Basker noted the influence of Enlightenment ideas—“which in Samuel Johnson’s case meant antislavery ideas, though, even earlier, probably Junior High, I was taken with Huck Finn. I wrestled with the novel, I couldn’t read Jim’s dialect, missed so much but I sensed the enormity of the issues of black and white relations, of freedom and slavery, beneath and behind Jim’s words.”



That sense of muffled or hidden conflict pressed Basker while he was working on his PhD. “Boswell was pro-slavery, Boswell found suppressed Johnson’s antislavery critique and my mentors at Harvard, Walter Jackson Bate and Alan Heimert, encouraged me to somehow,
 someway, let the truth be told.”

 

Basker was concerned that the received history could make slavery appear a just a debate to young people. “While the pro-slavery authors had published as though it was one side against another, putting the full range of antislavery and Abolitionist writings into print would demonstrate an essential and irrefutable truth,” said Basker. “There was no other side. The record will show the proslavery literature always had to finally assume the defensive, their arguments so pathetic." 
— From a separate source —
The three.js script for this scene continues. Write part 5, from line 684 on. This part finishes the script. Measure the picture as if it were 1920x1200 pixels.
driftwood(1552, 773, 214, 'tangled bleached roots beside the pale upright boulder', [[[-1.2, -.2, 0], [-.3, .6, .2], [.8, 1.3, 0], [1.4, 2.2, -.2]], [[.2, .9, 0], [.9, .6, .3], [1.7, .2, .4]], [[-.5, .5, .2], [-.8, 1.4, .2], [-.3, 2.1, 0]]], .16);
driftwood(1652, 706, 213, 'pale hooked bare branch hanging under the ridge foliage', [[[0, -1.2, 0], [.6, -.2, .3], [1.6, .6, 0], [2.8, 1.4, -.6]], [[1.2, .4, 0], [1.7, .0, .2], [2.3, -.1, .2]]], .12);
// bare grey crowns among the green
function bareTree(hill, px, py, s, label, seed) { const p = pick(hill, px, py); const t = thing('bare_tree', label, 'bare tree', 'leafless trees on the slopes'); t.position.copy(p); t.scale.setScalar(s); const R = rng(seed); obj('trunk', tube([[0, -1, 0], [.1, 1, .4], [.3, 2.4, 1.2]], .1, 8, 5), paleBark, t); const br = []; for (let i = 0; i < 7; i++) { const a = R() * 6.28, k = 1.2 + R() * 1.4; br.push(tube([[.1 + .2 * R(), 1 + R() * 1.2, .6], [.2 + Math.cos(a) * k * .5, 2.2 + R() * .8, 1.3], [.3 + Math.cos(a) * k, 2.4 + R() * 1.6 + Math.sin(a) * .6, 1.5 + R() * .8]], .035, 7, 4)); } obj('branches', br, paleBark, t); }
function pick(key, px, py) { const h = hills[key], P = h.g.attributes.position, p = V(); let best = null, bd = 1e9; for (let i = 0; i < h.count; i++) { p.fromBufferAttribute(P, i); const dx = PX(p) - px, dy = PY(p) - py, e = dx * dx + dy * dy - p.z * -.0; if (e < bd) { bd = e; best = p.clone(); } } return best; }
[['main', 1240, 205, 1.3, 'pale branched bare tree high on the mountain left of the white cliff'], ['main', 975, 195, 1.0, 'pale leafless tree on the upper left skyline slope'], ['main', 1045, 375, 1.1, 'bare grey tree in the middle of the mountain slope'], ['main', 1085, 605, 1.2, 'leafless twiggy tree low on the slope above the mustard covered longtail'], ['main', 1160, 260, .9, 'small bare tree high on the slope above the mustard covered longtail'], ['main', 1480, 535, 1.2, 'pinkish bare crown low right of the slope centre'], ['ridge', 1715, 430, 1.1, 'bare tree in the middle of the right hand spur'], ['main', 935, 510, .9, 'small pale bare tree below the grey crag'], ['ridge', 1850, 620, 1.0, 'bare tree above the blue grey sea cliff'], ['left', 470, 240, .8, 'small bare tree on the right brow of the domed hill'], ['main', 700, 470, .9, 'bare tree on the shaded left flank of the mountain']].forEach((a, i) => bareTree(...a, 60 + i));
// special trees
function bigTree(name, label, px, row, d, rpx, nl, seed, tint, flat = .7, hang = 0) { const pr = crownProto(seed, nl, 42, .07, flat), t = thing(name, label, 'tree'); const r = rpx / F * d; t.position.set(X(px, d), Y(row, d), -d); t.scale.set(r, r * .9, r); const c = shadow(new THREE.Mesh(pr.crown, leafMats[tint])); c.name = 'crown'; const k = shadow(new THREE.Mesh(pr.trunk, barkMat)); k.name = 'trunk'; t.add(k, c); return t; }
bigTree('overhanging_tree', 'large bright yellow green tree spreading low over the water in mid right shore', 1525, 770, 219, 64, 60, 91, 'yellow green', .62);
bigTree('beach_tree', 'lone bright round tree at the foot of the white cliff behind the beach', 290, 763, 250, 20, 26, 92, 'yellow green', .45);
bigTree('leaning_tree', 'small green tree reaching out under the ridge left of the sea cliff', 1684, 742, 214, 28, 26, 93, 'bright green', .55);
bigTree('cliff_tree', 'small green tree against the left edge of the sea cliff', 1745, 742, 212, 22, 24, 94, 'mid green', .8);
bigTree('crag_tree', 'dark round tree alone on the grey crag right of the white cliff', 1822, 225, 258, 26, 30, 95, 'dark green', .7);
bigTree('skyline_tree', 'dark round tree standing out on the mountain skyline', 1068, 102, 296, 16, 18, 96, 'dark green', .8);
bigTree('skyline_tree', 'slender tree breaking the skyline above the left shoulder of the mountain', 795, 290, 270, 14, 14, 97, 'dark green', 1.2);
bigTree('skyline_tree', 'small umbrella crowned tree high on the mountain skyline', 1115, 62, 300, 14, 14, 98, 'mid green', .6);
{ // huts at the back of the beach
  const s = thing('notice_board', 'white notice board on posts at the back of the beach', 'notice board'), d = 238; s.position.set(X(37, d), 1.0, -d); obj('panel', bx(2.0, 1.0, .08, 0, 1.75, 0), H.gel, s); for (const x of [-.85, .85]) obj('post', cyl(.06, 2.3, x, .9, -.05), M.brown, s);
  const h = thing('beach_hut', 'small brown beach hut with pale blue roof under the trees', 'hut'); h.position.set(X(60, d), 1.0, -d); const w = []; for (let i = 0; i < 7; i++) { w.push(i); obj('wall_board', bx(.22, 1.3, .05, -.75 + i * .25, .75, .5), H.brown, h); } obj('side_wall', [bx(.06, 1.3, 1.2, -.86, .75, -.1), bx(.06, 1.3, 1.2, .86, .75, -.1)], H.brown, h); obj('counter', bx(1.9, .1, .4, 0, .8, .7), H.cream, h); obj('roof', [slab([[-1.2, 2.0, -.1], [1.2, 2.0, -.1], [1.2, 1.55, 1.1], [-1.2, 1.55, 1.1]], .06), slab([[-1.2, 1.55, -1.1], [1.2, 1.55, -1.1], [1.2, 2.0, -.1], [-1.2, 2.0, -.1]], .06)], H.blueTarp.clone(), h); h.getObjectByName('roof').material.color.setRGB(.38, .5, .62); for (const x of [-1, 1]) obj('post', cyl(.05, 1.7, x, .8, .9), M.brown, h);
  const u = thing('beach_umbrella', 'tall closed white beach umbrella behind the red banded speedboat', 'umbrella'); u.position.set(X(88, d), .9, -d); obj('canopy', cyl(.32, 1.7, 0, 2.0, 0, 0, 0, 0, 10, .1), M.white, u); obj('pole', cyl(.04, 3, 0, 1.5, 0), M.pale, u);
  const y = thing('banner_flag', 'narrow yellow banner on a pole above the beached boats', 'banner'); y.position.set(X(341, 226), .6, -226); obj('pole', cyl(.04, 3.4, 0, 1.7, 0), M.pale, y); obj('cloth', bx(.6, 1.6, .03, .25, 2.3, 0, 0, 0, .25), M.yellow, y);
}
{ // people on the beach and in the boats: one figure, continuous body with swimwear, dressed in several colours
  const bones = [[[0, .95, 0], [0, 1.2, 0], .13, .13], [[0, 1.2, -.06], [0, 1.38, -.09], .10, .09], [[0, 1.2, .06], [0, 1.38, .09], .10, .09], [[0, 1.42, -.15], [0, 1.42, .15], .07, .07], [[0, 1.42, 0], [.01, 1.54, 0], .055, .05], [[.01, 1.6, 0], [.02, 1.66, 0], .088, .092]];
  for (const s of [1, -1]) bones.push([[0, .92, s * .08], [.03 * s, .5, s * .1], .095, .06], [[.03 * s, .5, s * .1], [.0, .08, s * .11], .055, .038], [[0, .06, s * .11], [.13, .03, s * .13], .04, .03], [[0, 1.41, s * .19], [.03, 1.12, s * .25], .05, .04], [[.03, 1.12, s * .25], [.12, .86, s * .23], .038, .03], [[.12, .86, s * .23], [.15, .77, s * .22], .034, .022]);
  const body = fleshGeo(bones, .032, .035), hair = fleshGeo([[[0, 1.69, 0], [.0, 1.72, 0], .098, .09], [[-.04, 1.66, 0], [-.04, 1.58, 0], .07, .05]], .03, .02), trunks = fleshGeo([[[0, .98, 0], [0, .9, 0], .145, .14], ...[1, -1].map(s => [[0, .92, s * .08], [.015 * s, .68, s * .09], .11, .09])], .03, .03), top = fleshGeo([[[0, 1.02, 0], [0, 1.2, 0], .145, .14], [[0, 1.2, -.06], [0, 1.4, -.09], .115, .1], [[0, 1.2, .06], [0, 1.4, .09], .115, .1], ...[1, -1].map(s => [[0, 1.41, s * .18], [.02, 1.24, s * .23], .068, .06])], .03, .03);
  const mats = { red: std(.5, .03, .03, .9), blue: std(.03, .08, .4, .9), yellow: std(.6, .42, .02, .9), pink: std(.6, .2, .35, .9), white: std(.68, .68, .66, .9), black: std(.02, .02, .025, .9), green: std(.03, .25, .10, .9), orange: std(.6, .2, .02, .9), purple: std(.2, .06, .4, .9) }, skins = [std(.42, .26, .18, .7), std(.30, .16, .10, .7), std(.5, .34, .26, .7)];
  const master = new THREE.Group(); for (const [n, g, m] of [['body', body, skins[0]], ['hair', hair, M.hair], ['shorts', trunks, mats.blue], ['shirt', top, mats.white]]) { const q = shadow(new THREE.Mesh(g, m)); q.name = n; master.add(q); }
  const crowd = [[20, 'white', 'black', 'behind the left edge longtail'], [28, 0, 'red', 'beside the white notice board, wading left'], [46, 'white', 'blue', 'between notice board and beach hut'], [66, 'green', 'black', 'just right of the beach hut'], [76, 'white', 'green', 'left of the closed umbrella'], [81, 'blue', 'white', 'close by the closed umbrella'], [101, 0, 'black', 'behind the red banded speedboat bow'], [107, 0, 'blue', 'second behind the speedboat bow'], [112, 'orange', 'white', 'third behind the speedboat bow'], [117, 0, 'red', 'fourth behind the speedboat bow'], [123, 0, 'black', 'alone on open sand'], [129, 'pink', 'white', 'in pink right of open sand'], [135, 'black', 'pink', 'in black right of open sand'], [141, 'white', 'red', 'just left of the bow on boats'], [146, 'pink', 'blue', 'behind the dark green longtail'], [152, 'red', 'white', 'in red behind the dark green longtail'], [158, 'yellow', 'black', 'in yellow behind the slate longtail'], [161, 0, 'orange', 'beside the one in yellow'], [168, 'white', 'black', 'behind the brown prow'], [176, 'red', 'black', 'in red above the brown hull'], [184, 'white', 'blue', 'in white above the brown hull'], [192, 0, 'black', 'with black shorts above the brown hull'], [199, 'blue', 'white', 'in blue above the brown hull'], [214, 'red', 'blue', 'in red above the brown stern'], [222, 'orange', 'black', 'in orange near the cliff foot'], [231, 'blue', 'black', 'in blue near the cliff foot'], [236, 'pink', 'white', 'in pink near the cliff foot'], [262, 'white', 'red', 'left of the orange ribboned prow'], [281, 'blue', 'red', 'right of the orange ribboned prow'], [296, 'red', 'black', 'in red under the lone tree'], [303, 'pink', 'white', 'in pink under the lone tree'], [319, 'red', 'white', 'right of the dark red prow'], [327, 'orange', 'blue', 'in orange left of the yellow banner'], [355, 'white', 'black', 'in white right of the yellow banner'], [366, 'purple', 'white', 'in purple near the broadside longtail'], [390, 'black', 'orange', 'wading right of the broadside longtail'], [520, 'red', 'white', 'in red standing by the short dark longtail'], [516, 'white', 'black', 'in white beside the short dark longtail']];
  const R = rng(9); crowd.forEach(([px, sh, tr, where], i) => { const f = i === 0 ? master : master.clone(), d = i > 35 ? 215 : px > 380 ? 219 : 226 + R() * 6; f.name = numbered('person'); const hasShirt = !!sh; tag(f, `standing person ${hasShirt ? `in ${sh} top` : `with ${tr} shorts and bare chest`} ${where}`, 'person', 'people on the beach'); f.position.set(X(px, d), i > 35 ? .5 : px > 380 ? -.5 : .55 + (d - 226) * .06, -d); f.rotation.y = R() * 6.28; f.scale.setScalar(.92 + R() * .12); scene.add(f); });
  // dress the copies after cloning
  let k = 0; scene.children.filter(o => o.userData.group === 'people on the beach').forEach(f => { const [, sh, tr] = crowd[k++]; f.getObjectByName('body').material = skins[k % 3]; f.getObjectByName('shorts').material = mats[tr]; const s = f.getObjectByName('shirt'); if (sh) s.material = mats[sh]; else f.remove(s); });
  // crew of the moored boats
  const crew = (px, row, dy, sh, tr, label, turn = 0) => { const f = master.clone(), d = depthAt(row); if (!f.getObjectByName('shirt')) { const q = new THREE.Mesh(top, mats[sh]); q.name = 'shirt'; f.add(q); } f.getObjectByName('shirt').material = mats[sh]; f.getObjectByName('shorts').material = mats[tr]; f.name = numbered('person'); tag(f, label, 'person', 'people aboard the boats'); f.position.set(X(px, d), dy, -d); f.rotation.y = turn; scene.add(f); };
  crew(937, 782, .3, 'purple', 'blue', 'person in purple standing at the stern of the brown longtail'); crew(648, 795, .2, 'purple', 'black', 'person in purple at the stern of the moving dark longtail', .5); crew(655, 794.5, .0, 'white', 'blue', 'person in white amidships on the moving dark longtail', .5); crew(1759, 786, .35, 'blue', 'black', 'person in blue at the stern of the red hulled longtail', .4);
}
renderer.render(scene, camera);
As we see in the PBS series, Abolitionist writers were offered violence instead of reasoned, logical opposition. American Antislavery Writings shows the American South losing the battle of ideas, they had no case here in America, no case in the court of world opinion either.”

The importance of reclaiming—and in the case of the PBS Abolitionist series dramatizing—this history must be the work of each generation of teachers and their students."

“To forget history,” argues Basker, “is to annihilate selfhood. You cease to be a person without memory, and these words cannot be forgotten.” Novelist Milan Kundera’s famous lines about the assertion of memory against forgetting come to mind.



As do their enactment in films like "Lincoln” and other forms of popular culture, as well as making available to students primary source documents. Not coincidentally, just what Basker has been doing not only for college students at Barnard but for American high school students and teachers through the Gilder Lehrman Institute for American History, of which Basker is an editor as well as the president.



“Imagine someone ten years old today,” says Basker. “They will grow up with a black President, a model black family in the White House. Imagine what that says to them.”